I don’t have much time today, so this post will be pretty short, but here goes: Why are all the best fantasy writers British?
I made a list the other day. J.M. Barrie, C.S. Lewis, Diana Wynne Jones, J.R.R. Tolkien, A.A. Milne, Lewis Carroll, and Susanna Clarke are/were all British. Eva Ibbotson and Robin McKinley were both born other places, Austria and America respectively, but then later moved to England.
Of my favorite fantasy writers, only one had no connection to England: Gail Carson Levine is still very American. However, an interesting note about Gail Carson Levine is that, unlike the other writers I mentioned, I just cannot enjoy her work in adulthood the way I could in childhood. Only “Ella Enchanted” really stands the test of time, in my opinion.

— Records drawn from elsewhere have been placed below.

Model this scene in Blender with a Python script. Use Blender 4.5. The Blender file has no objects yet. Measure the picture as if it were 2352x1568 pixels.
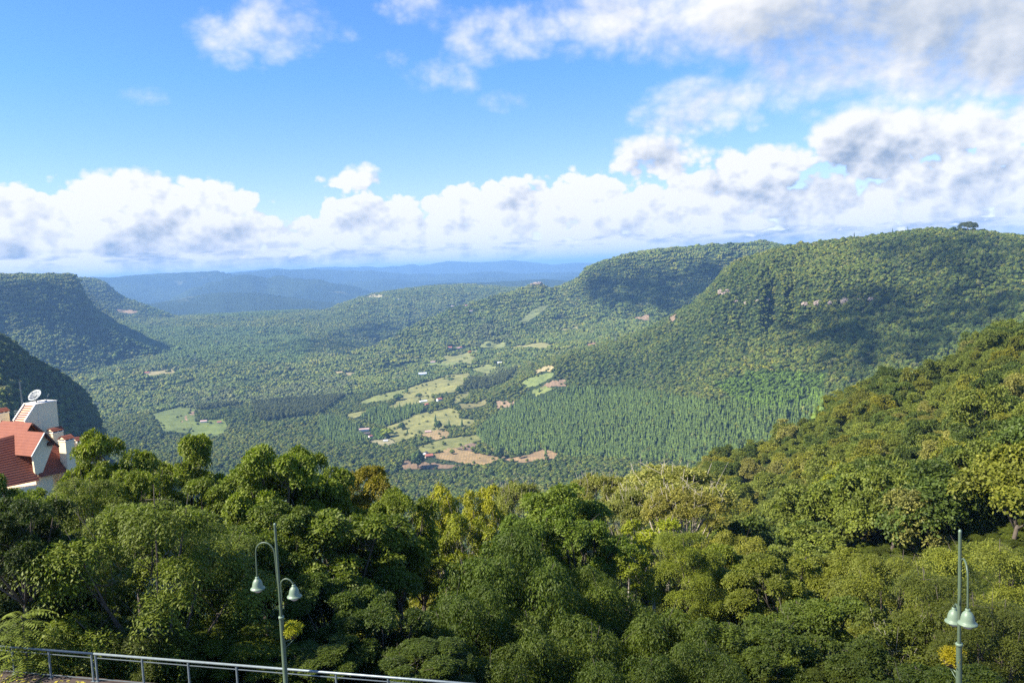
import bpy, bmesh, math, random
import numpy as np
from mathutils import Matrix, Vector

# ------------------------------------------------------------------ camera
FPX, CX, CY = 1900.0, 1176.0, 784.0            # focal length and centre, in pixels of a 2352 x 1568 picture
PITCH, ROLL = math.radians(5.2), math.radians(2.4)
_f = np.array([0, math.cos(PITCH), -math.sin(PITCH)])
_u = np.array([0, math.sin(PITCH), math.cos(PITCH)])
_r = np.array([1.0, 0, 0])
RIGHT = math.cos(ROLL) * _r - math.sin(ROLL) * _u
UP = math.sin(ROLL) * _r + math.cos(ROLL) * _u
scene = bpy.context.scene
COL = scene.collection
cam = bpy.data.cameras.new('camera')
cam.sensor_width = 36.0
cam.lens = 36.0 * FPX / 2352.0
cam.clip_start, cam.clip_end = 0.5, 250000.0
camo = bpy.data.objects.new('camera', cam)
camo.matrix_world = Matrix(((RIGHT[0], UP[0], -_f[0], 0), (RIGHT[1], UP[1], -_f[1], 0), (RIGHT[2], UP[2], -_f[2], 0), (0, 0, 0, 1)))
COL.objects.link(camo)
scene.camera = camo

# ------------------------------------------------------------------ light and exposure
SUN_EL = math.radians(42.0)
SUN_DIR = np.array([-math.cos(SUN_EL) * math.cos(math.radians(13)), -math.cos(SUN_EL) * math.sin(math.radians(13)), math.sin(SUN_EL)])
sun = bpy.data.lights.new('sun', 'SUN')
sun.energy, sun.angle, sun.color = 4.9, math.radians(0.5), (1.0, 0.93, 0.80)
suno = bpy.data.objects.new('sun', sun)
suno.rotation_euler = Vector(SUN_DIR).to_track_quat('Z', 'Y').to_euler()
suno.location = (-60, 20, 80)
COL.objects.link(suno)
vs = scene.view_settings
vs.view_transform, vs.look, vs.gamma, vs.use_curve_mapping, vs.exposure = 'Standard', 'None', 1.0, False, 1.3
scene.cycles.use_denoising = False
scene.cycles.max_bounces = 6
scene.cycles.diffuse_bounces = 2
scene.cycles.transparent_max_bounces = 8
scene.cycles.volume_bounces = 0
HAZE_DENSITY = 5.7e-5
HAZE_COLOR = (0.30, 0.57, 1.0)

def ray(x, y):
    return _f + (x - CX) / FPX * RIGHT + (CY - y) / FPX * UP
def at(x, y, D):
    d = ray(x, y)
    return d * (D / math.hypot(d[0], d[1]))
def atz(x, y, z):
    d = ray(x, y)
    return d * (z / d[2])
def proj(q):
    q = np.asarray(q, float)
    w = q @ _f
    return CX + FPX * (q @ RIGHT) / w, CY - FPX * (q @ UP) / w
def azel(x, y):
    d = ray(x, y)
    return math.atan2(d[0], d[1]), math.atan2(d[2], math.hypot(d[0], d[1]))

# ------------------------------------------------------------------ sky
world = bpy.data.worlds.new('World')
scene.world = world
world.use_nodes = True
NT = world.node_tree
NT.nodes.clear()

class NB:
    """small helper to write node trees"""
    def __init__(s, t): s.t = t
    def n(s, typ, **kw):
        x = s.t.nodes.new(typ)
        for k, v in kw.items(): setattr(x, k, v)
        return x
    def put(s, sock, v):
        if hasattr(v, 'is_output') or isinstance(v, bpy.types.NodeSocket): s.t.links.new(v, sock)
        elif v is not None: sock.default_value = v
    def m(s, op, a, b=None, c=None, clamp=False):
        x = s.n('ShaderNodeMath', operation=op, use_clamp=clamp)
        s.put(x.inputs[0], a); s.put(x.inputs[1], b)
        if c is not None: s.put(x.inputs[2], c)
        return x.outputs[0]
    def v(s, op, a, b=None, sc=None):
        x = s.n('ShaderNodeVectorMath', operation=op)
        s.put(x.inputs[0], a); s.put(x.inputs[1], b)
        if sc is not None: s.put(x.inputs['Scale'], sc)
        return x.outputs['Value'] if op in ('LENGTH', 'DOT_PRODUCT', 'DISTANCE') else x.outputs[0]
    def mr(s, a, f0, f1, t0, t1, interp='LINEAR', clamp=True):
        x = s.n('ShaderNodeMapRange', interpolation_type=interp, clamp=clamp)
        for i, q in enumerate((a, f0, f1, t0, t1)): s.put(x.inputs[i], q)
        return x.outputs[0]
    def mix(s, fac, a, b, blend='MIX'):
        x = s.n('ShaderNodeMix', data_type='RGBA', blend_type=blend)
        s.put(x.inputs[0], fac); s.put(x.inputs[6], a); s.put(x.inputs[7], b)
        return x.outputs[2]
    def noise(s, vec, scale, detail=5, rough=0.55, dist=0.0, lac=2.0):
        x = s.n('ShaderNodeTexNoise')
        s.put(x.inputs['Vector'], vec); s.put(x.inputs['Scale'], scale); s.put(x.inputs['Detail'], detail)
        s.put(x.inputs['Roughness'], rough); s.put(x.inputs['Distortion'], dist); s.put(x.inputs['Lacunarity'], lac)
        return x.outputs[0]
    def voro(s, vec, scale, detail=3, rough=0.5):
        x = s.n('ShaderNodeTexVoronoi', feature='SMOOTH_F1')
        s.put(x.inputs['Vector'], vec); s.put(x.inputs['Scale'], scale); s.put(x.inputs['Detail'], detail); s.put(x.inputs['Roughness'], rough)
        x.inputs['Smoothness'].default_value = 0.6
        return x.outputs['Distance']

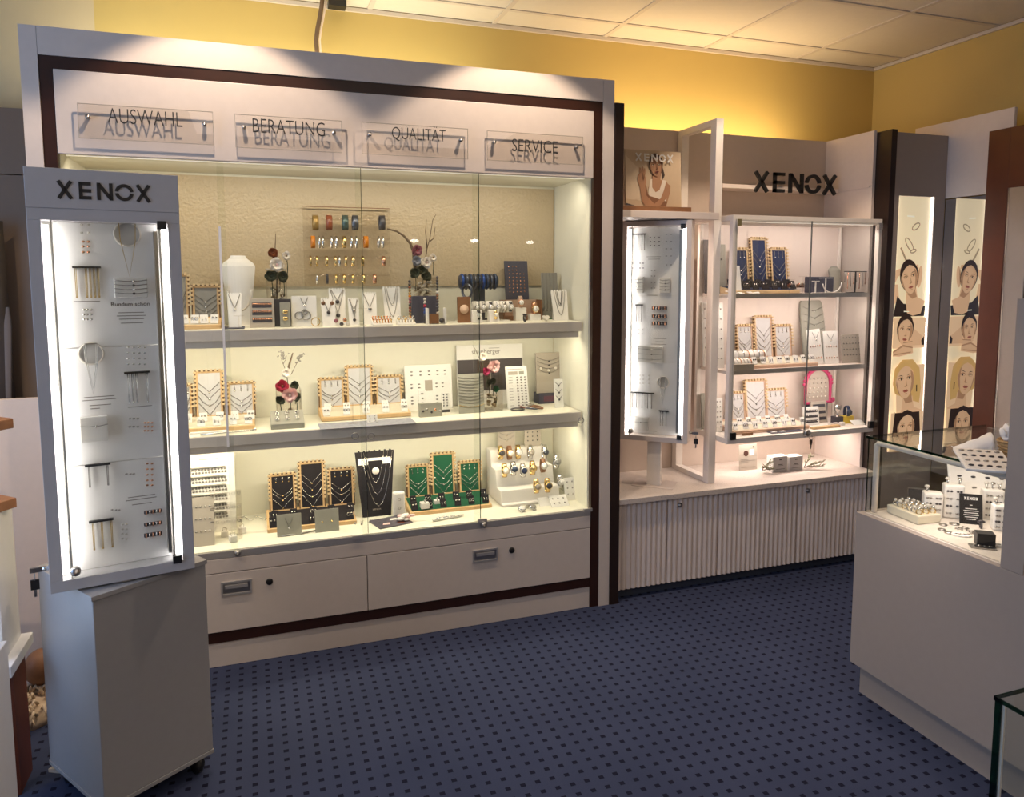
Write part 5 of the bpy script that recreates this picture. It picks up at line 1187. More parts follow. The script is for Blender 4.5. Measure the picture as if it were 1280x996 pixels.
# goods on the boards of a lit case; loc(u, v) gives board coordinates, T the board matrix
def on_board(T, loc, spec, where):
    for e in spec:
        k = e[0]
        if k == 'bar':
            _, lb, u0, u1, v, us, v1, m = e
            a, b = loc(u0, v), loc(u1, v); z1 = loc((u0 + u1) / 2, v1)[1]
            hangbar(lb + ' ' + where, None, T @ tr(0, 0, a[1]), (a[0] + b[0]) / 2, 0, b[0] - a[0], [(loc(q, v)[0] - (a[0] + b[0]) / 2, a[1] - z1, m) for q in us])
        elif k == 'studs':
            _, lb, us, vs, m, r = e
            for v in vs:
                for u in us:
                    x, z = loc(u, v)
                    inst(('stud', m, r), lambda m=m, r=r: G().ball((0, 0, 0), r, 0, (1.25, .7, .9), 8, 5).mesh('stud_earring', m), 'stud_earring', (lb if len(us) * len(vs) == 1 else lb + ',' + (' row ' + ORDW[vs.index(v)] if len(vs) > 1 else '') + (' place ' + ORDW[us.index(u)] if len(us) > 1 else '')) + ' ' + where, 'earring', T @ tr(x, -.002, z), lb + ' ' + where if len(us) * len(vs) > 1 else None)
        elif k == 'hoop':
            _, lb, u, v, R, um, vlow = e
            x, z = loc(u, v); zl = loc(u, vlow)[1]
            t = bpy.data.objects.new('necklace_holder', None); COL.objects.link(t); t.empty_display_size = .03; t.matrix_world = T @ tr(x, 0, z); tag(t, lb + ' ' + where, 'necklace holder')
            G().ring((0, -.006, 0), R, .0024, 'Y', 0, 24, 5).build('holder_ring', 'petal_white', t); G().ell(0, 0, R * .97, R * .97, -.002, 0).build('holder_disc', 'holder_disc', t)
            G().box(-R * .5, R * .5, -.012, 0, R * .88, R * 1.0).build('holder_bar', 'steel', t)
            for j, (s, dz) in enumerate(((.55, 1.0), (.42, .86)) if um else ((.62, 1.0),)):
                G().tube([(-R * s, -.014, R * .9), (-R * s * .9, -.014, -R * .6), (0, -.012, (zl - z) * dz), (R * s * .9, -.014, -R * .6), (R * s, -.014, R * .9)], .0011, 0, 4).build('chain', 'chain_gold' if not um else 'silver', t)
        elif k == 'box':
            _, lb, u0, u1, v0, v1, n = e
            a, b = loc(u0, v1), loc(u1, v0)
            t = bpy.data.objects.new('bracelet_block', None); COL.objects.link(t); t.empty_display_size = .03; t.matrix_world = T @ tr((a[0] + b[0]) / 2, 0, a[1]); tag(t, lb + ' ' + where, 'jewellery block')
            w, h = b[0] - a[0], b[1] - a[1]
            G().box(-w / 2, w / 2, -.020, 0, 0, h).build('block', 'white_plain', t, None, .002)
            for i in range(n):
                z = h * (.82 - .62 * i / max(1, n - 1)) if n > 1 else h * .62
                g = G(); g.tube([(-w / 2, -.0205, z + .003), (-w * .2, -.0215, z), (w * .2, -.0215, z), (w / 2, -.0205, z + .003)], .0009, 0, 4); g.ball((w * .08, -.022, z), .0036, 1, (1, .6, 1), 6, 4)
                g.build('bracelet_chain', ['chain', 'stone_dark' if i % 2 else 'silver'], t)
        elif k == 'roll':
            _, lb, u0, u1, v0, v1 = e
            a, b = loc(u0, v1), loc(u1, v0); w, h = b[0] - a[0], b[1] - a[1]
            t = bpy.data.objects.new('ring_roll', None); COL.objects.link(t); t.empty_display_size = .03; t.matrix_world = T @ tr((a[0] + b[0]) / 2, 0, (a[1] + b[1]) / 2); tag(t, lb + ' ' + where, 'ring holder')
            G().box(-w / 2, w / 2, -.010, 0, -h / 2, h / 2).build('roll', 'dark_box', t, None, .002)
            for i in range(5): G().ring((-w * .38 + w * .19 * i, -.008, 0), h * .52, .0022, 'X', 0, 12, 5).build('ring', ('rose', 'silver')[i % 2], t)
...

I have several theories on this.
First, maybe the British write better fantasy because they have a great cache of folklore to draw from. European Americans haven’t been in America long enough to develop a mythology, unless Paul Bunyan counts. Native Americans haven’t been very well-represented in the publishing world. So maybe the American writers that are getting published don’t have a deep connection to folklore and mythology that would enable them to write it well.
If this is the reason, it makes me wonder if there’s a lot of really good fantasy published in languages I can’t read. Because most civilizations are ancient enough to have really interesting folklore and mythology.
My second theory is that maybe the British are just more comfortable with adults reading positive, uplifting fantasy. American fantasy seems to be either strictly for children (not even young adults), or else really dark. On the other hand, a lot of British fantasy is more like what A.A. Milne wrote in his introduction to Once On A Time:
For whom, then, is the book intended? That is the trouble. Unless I can say, “For those, young or old, who like the things which I like,” I find it difficult to answer. Is it a children’s book? Well, what do we mean by that? Is The Wind in the Willows a children’s book? Is Alice in Wonderland? Is Treasure Island? These are masterpieces which we read with pleasure as children, but with how much more pleasure when we are grown-up. In any case, what do we mean by “children”? A boy of three, a girl of six, a boy of ten, a girl of fourteen – are they all to like the same thing? And is a book “suitable for a boy of twelve” any more likely to please a boy of twelve than a modern novel is likely to please a man of thirty-seven; even if the novel be described truly as “suitable for a man of thirty-seven”? I confess that I cannot grapple with these difficult problems. But I am very sure of this: that no one can write a book which children will like, unless he write it for himself first. That being so, I shall say boldly that this is a story for grown-ups.
Those are my theories. Feel free to insert your own. I’ll be over here trying to figure out if it’s feasible to move to England.